Ash, thank goodness you are not the president. But then again, Bush, being in charge of the NK and Iran matters, scares the hell out of me. I can't think of a worse person to be in charge in these times.
I think this is worth reading..
When North Korea Falls
Asherman wrote:The threat to world peace posed by a continuation of the Kim Dynasty will not go away by talking with them. Jong-Il, like his father, believes that diplomacy is basically for weak-willed whimps. At best, diplomacy is a temporary condition that will last only until the DPRK is ready to up the stakes again.
I could substitute a few names here to elucidate the problem.

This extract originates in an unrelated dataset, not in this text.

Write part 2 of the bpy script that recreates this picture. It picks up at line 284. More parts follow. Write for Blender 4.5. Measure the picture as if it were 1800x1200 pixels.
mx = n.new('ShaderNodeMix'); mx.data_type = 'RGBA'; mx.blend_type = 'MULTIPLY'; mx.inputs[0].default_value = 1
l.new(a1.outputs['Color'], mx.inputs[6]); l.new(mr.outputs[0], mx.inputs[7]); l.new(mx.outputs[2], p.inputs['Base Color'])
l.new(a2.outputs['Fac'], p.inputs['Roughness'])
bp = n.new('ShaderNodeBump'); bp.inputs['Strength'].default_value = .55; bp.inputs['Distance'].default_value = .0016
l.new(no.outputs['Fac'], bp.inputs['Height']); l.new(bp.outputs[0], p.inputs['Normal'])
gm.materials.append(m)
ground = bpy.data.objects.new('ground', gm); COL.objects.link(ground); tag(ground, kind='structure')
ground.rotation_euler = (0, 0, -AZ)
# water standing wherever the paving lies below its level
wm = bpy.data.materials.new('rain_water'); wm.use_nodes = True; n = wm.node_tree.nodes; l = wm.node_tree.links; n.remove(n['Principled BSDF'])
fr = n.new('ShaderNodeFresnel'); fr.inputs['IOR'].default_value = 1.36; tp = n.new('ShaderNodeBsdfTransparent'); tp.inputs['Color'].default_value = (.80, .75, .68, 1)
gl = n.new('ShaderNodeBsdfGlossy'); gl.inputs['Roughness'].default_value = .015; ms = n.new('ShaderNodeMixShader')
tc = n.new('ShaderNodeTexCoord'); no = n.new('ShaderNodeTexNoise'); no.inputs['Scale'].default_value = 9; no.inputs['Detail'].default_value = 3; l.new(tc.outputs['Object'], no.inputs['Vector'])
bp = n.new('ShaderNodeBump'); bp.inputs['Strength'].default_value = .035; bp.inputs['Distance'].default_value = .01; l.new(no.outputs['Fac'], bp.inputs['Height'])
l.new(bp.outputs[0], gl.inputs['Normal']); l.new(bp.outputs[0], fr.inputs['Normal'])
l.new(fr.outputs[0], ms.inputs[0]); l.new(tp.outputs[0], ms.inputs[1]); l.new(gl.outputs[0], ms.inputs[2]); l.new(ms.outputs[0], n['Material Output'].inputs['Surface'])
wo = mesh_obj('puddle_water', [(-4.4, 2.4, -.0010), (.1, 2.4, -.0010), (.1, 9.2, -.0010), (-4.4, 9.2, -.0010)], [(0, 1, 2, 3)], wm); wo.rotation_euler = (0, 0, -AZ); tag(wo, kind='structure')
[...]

But I think you may see my point.
candidone1 wrote:Asherman wrote:The threat to world peace posed by a continuation of the Kim Dynasty will not go away by talking with them. Jong-Il, like his father, believes that diplomacy is basically for weak-willed whimps. At best, diplomacy is a temporary condition that will last only until the DPRK is ready to up the stakes again.
I could substitute a few names here to elucidate the problem.

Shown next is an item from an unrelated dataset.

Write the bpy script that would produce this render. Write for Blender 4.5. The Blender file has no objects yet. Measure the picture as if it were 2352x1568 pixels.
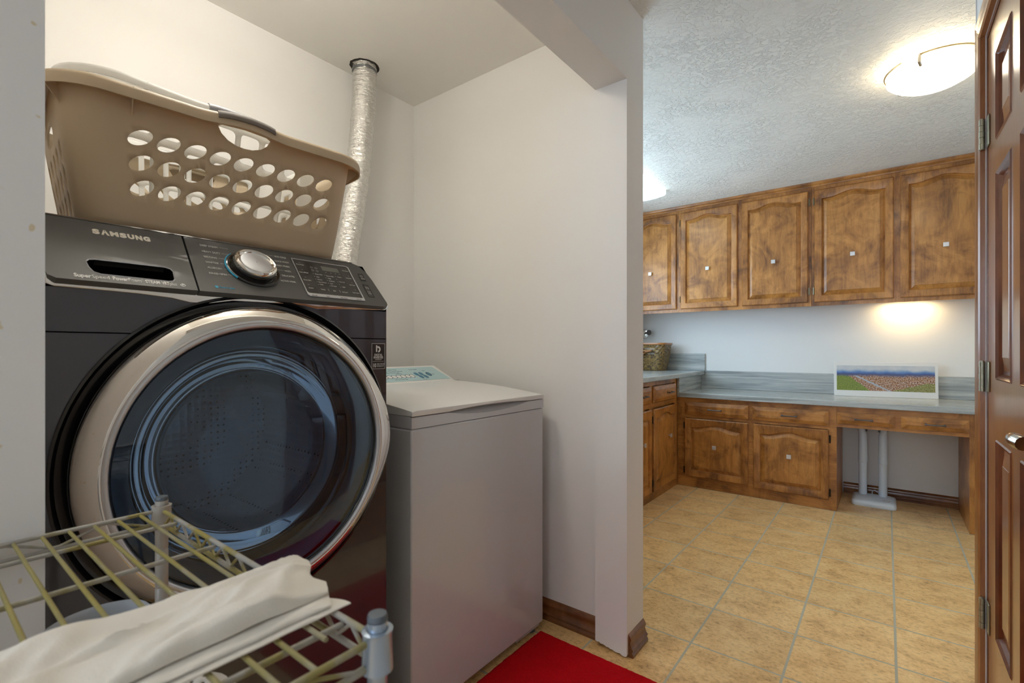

But I think you may see my point.
I'm afraid not. But I'd like to see you do your best to explain.
Advocate wrote:Ash, thank goodness you are not the president.
You are quite content with DPRK having nuclear weapons then?
Tico, first give me your view of NK having nukes, and why? Do you think we should immediately attack the country?
Advocate wrote:Tico, first give me your view of NK having nukes, and why? Do you think we should immediately attack the country?
Don't answer a direct question wqith a question.
Have the balls to defend your opinions.
Advocate wrote:Tico, first give me your view of NK having nukes, and why? Do you think we should immediately attack the country?
I'll give you mine. The obvious intent is to make lots of money selling the things to every terror group in the world.
It may or may not make sense to attack the NK nuke sites. Nonetheless the first step should be a total naval blockade of the place, and a maximal effort to seal it airtight, including informing both Russia and China that they will be held responsible for any NK nukes reaching Iran or other destinations, across their territories.